Small Footprint-Big World



The Oregon Department of Transportation is making Southern Oregon University the first student oriented drive less project in the state. They backed it up with a grant to get students interested in driving less.  In large measure because according to the Commuter Resource Center 54% of SOU students do not live in Ashland and from that a small percentage use public transportation. After the year long grant is up, the project will be taken over by organizers in the Commuter Resource Center which is home base for the program now.

While the drive less campaign has numerous facets, a major point to the plan comes from the newly implemented “Raider Rideshare” which is a carpool network aimed at limiting single driver trips. “Because we are a rural area with many commuters from other towns, it makes sense to have this system,” said Leigh Hackney, a human resource major and one of the organizers of the program.

Signing up takes less than five minutes and only an SOU student email is needed to to register within the network.  Max Runia, a daily commuter from Central Point, claimed he had no idea about the program but after hearing about it said he would be willing to try it out, “ Even though gas is cheap now, it’s still always nice save money, plus it seems like a fun way to meet people.”

A component to the program that has been heard of comes from partnering with SOU bicyclists to organize events ranging from maintenance classes to themed group bike rides.Rain or shine the group can usually be seen next to the bike racks in front of the Stevenson Union during their events welcoming all passersby to attend.

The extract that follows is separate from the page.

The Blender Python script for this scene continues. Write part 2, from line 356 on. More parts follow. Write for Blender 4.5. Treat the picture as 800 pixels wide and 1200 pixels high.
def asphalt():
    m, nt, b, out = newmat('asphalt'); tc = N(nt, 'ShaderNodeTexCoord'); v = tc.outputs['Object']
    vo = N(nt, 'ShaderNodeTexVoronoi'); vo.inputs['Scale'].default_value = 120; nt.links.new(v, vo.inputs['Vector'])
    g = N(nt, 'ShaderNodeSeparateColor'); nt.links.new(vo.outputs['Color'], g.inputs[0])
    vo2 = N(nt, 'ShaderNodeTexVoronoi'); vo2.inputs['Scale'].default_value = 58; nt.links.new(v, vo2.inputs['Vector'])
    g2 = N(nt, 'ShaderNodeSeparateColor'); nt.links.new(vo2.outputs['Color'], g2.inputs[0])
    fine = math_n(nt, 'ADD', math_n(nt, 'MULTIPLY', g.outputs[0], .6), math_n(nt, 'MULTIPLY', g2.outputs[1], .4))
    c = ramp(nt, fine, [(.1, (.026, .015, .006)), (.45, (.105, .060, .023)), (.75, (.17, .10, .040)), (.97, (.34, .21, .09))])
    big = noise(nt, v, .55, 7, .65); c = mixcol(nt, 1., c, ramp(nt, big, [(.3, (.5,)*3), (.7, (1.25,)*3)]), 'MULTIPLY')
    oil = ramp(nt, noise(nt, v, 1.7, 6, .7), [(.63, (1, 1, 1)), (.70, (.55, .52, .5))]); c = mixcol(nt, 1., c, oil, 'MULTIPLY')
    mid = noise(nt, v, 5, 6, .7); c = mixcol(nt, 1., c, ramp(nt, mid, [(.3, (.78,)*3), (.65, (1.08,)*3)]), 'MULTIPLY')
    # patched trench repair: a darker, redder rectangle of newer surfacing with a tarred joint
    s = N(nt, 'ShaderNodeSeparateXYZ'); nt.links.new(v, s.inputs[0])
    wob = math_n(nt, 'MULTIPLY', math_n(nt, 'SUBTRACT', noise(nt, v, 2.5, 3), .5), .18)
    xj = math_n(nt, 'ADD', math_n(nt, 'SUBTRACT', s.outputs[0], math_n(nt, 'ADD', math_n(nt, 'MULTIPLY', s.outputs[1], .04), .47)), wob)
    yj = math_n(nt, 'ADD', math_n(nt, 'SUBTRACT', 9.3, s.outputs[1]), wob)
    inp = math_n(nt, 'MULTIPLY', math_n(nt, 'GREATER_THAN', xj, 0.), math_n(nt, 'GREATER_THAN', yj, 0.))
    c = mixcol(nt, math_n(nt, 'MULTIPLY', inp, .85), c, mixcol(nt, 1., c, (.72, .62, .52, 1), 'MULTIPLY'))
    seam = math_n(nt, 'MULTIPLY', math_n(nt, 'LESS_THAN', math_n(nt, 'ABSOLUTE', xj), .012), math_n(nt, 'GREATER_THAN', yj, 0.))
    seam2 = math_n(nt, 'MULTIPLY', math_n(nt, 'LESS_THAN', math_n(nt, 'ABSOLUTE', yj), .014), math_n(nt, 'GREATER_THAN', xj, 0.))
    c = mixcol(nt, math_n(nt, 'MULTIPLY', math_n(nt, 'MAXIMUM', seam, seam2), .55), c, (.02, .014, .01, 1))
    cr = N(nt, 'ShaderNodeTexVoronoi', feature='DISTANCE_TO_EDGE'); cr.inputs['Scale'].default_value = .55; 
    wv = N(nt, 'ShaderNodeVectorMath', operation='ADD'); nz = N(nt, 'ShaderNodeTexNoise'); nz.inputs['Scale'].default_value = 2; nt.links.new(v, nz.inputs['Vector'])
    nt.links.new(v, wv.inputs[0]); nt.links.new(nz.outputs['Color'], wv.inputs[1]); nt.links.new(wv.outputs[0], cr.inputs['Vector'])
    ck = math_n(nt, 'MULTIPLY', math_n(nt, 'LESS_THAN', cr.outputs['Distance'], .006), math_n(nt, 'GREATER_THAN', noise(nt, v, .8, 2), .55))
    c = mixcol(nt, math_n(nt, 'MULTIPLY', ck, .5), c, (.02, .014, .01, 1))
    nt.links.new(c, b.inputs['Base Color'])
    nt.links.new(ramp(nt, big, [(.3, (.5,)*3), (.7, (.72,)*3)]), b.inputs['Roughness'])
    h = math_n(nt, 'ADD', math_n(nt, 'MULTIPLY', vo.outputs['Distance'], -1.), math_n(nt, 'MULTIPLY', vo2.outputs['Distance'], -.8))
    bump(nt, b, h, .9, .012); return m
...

“Light up” is the next event set for Thursday the 12th at noon where the group will talk about light safety as well as how to get lights installed for the cyclists’ protection.“Ashland is great with bike lanes, but some places around can be dangerous for cyclists because of how dark it gets,” Katherine McCreddie, another organizer of the Drive Less reported.

Other resources that have been funded by the grant include, cheaper bus passes that students can get through RVTD as well as free customized Go-kits.  Go-kits can be ordered right from the Drive Less Connect page and are put together specifically to help the particular student.

These can include umbrellas, LED bike lights, bus schedules and town maps of roads and trails for pedestrians to utilize. Spencer Jones another leader of Drive Less who is looking to head the program next year said, “The ultimate goal is to bridge these different groups we have on campus and reduce single driver trips for environmental as well as economical reasons.”

Keep an eye out for Drive Less emails in your SOU account and get ready for the Spring Transportation Challenge.  A campus wide event taking place from April 13th-24th that asks students to log a collective 5,000 miles of alternative transportation.